I have a semantical problem with this, because it kind of implies that in this context charge is something that circuit has and it changes. If, say, charged ball is discharging then it makes sense, but in the context of this thread I think it's iffy. Rate of flow is better, in my opinion.

 

[brotherbobby]

As I have said several times, current does not have a direction (left or right, up or down). It only has a sense (in or out).

Current density has direction (but not sense), and current has sense (but not direction). Look at the equations where they are used.

Yes, I agree with you. Good point.

 

[Gavran]

I have a semantical problem with this, because it kind of implies that in this context charge is something that circuit has and it changes. If, say, charged ball is discharging then it makes sense, but in the context of this thread I think it's iffy. Rate of flow is better, in my opinion.

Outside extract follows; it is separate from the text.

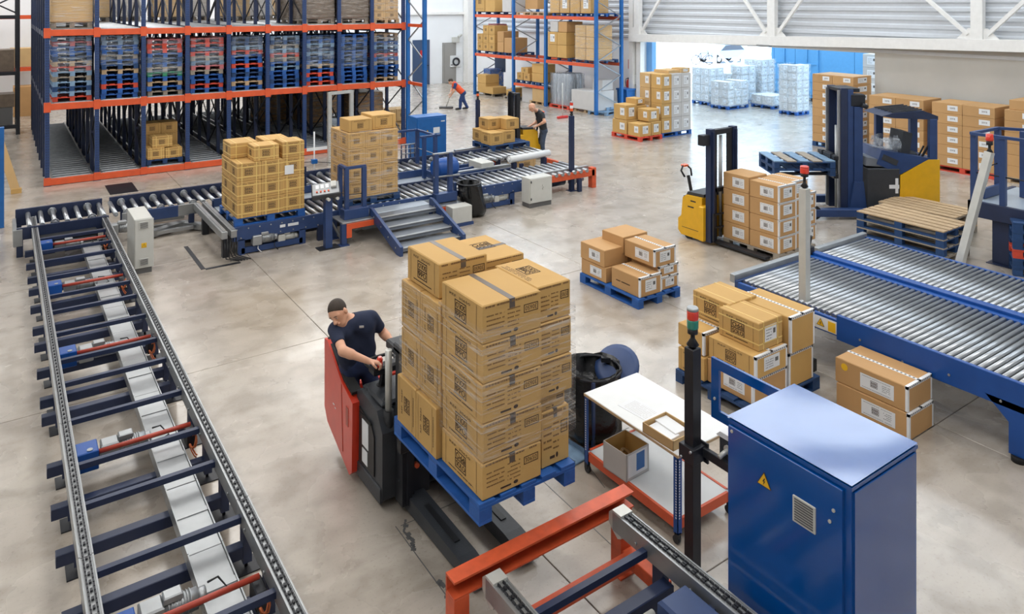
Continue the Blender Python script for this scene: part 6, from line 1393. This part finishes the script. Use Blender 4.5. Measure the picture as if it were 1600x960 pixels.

The definition in the post #23 describes the equation $$ i=\frac{dq}{dt} $$ and whenever the equation is applicable the definition should be applicable too. Officially, the change of charge is not the same as the flow of charge, but these two processes include each other, and exclude each other too. There can only be a difference between a flow of charge with accumulation of charge and a flow of charge with no accumulation of charge. Or, there can only be a difference between a change of charge with accumulation of charge and a change of charge with no accumulation of charge (only charged particles which exit a circuit element or enter a circuit element are included into the change of charge).

 

[Gavran]

I have a semantical problem with this, because it kind of implies that in this context charge is something that circuit has and it changes. If, say, charged ball is discharging then it makes sense, but in the context of this thread I think it's iffy. Rate of flow is better, in my opinion.

You are right. $dq$ means flow of electric charge in the equation $i=dq/dt$.
A rate of flow of a scalar quantity is a scalar quantity, while a rate of flow of a vector quantity is a vector quantity.
Electric charge is a scalar quantity.